25 April 2006

Advocacy training for non-advocates

Today I ran the second of three pilot training sessions for Connexions West Yorkshire. The title of the training was 'Practical advocacy techniques for working with young people'.

This seemed to go very well although I felt surprisingly exhausted when I got back to my office - maybe the stress of maintaining a relaxed attitude together with closely concentrating on doing a good job and remembering everything. (The worst moment was when I plugged in the projector and it didn't come on, solved after five minutes of sweating by plugging it into a different socket of the extension cable...)
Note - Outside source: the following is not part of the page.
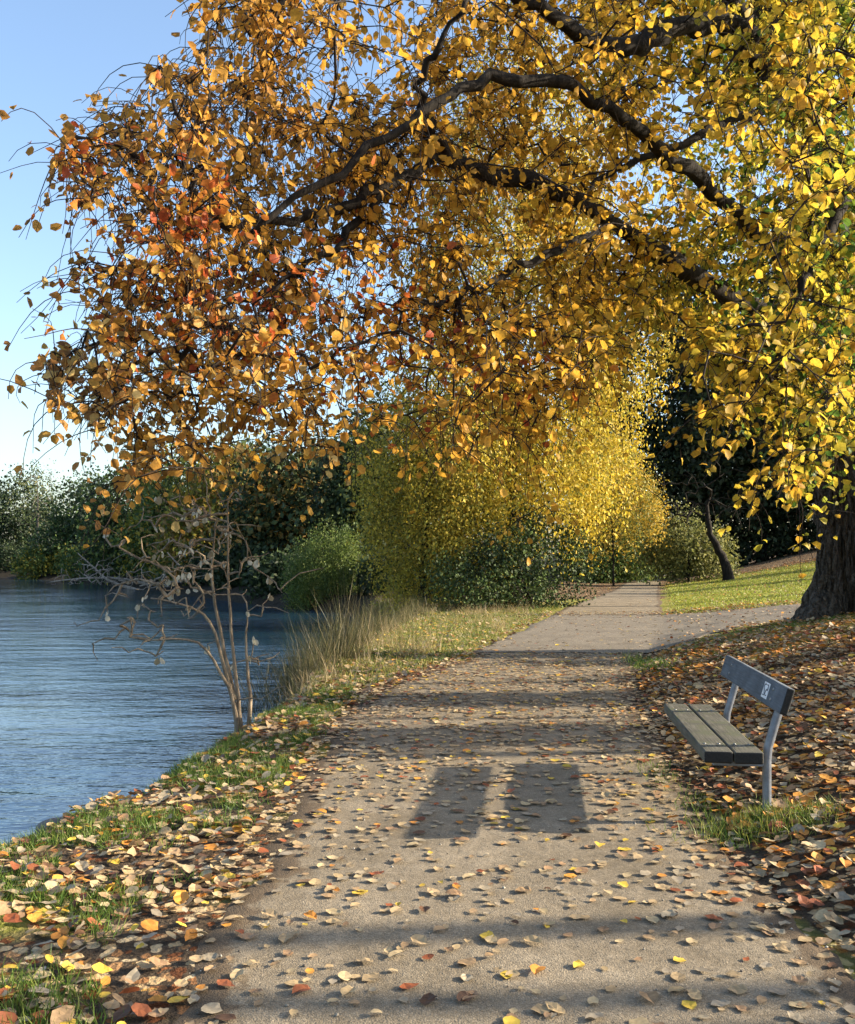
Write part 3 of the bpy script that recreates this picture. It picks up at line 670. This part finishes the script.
# leafy shrubs added out of view, shaped to throw broad ragged bands of shade
for i, (x, y, z, rx, ry, rz, nc, lab) in enumerate([(12.0, 8.6, 3.7, 1.3, .26, 1.7, 50, 'loose leafy shade shrub added unseen up the bank beyond the bench'), (11.6, 10.7, 3.7, 1.5, .34, 1.6, 60, 'yellow shade shrub added unseen up the bank, farther than the leafy one'), (9.5, 12.4, 2.4, 1.6, .5, .8, 10, 'sparse shade shrub added unseen on the bank below the great tree'), (9.0, 6.6, 1.9, 1.0, 1.6, .6, 14, 'low shade shrub added unseen on the bank directly right of the bench'), (19.5, 38.2, 3.2, 1.6, .8, 1.5, 60, 'nearer of two shade shrubs added unseen right of the lawn'), (23, 44.5, 3.8, 1.8, 1.0, 1.8, 60, 'farther of two shade shrubs added unseen right of the lawn'), (11.5, 14.0, 2.9, 1.2, .5, .8, 30, 'shade shrub added unseen behind the great trunk')]):
    bg_tree('shade_shrub', lab, 'shrub', (x, y, gz(x, y)), [(x, y, z, rx, ry, rz)], nc, 60, .15, YEL, .2, .05, seed=300+i, shell=.1, group='unseen shrubs added to shade the path, bank and lawn')

# ------------------------------------------------------------------ bench
def wood_mat(name, a, b_, c, moss=None):
    m, nt, b, out = new_mat(name)
    tc = N(nt, 'ShaderNodeTexCoord'); mp = N(nt, 'ShaderNodeMapping'); mp.inputs['Scale'].default_value = (30, 1.6, 30); nt.links.new(tc.outputs['Object'], mp.inputs[0])
    n1 = noise(nt, 3, 6, mp.outputs[0], .65); r = ramp(nt, n1.outputs[0], [(.25, a), (.5, b_), (.75, c)])
    n_ = noise(nt, 5, 4, tc.outputs['Object'], .6); r2 = ramp(nt, n_.outputs[0], [(.3, (.6,)*3), (.7, (1.15,)*3)])
    cc_ = mixc(nt, 1, r.outputs[0], r2.outputs[0], 'MULTIPLY')
    if moss:
        n3_ = noise(nt, 11, 4, tc.outputs['Object']); r3 = ramp(nt, n3_.outputs[0], [(.52, (0,)*3), (.62, (1,)*3)]); cc_ = mixc(nt, r3.outputs[0], cc_, moss)
    nt.links.new(cc_, b.inputs['Base Color']); b.inputs['Roughness'].default_value = .7; b.inputs['Specular IOR Level'].default_value = .3
    bump(nt, b, n1.outputs[0], .5, .004); return m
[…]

In some ways though I think providing this sort of training is more controversial than writing about police racism, certainly as far as the advocacy community is concerned. We know that racism in the police ranges somewhere between 'endemic' (mostly in the past) to the (much lesser) 'still institutional' or 'getting better'. When we find examples we feel a need to speak out about them, but the only people who seem to be surprised, upset, or even interested, are the police themselves.

Training Connexions PAs in advocacy techniques on the other hand, now that's a serious matter. Despite the fact that I stressed again and again that my trainees could never be real independent advocates during working hours, only benefit from the techniques, one of them still asked the killer question: if it's difficult to fund pure advocacy, couldn't trained PAs fill the gap?

No, no, no. I keep on hearing good things about the local Connexions and the Young People's Service, but they will always be more influenced by local and national government policies and demands than most advocates. Thus they can never be fully independent - free from conflicts of interest.

I do think that the methods and the principles of advocacy should be spread as far as possible, and we should encourage more diverse approaches to providing people with advocacy support, especially more people in community settings. But if Connexions see the need for this training, this should indicate more need for proper sustainable funding for real independent advocacy projects.

I'd be interested in peoples thoughts and comments on this.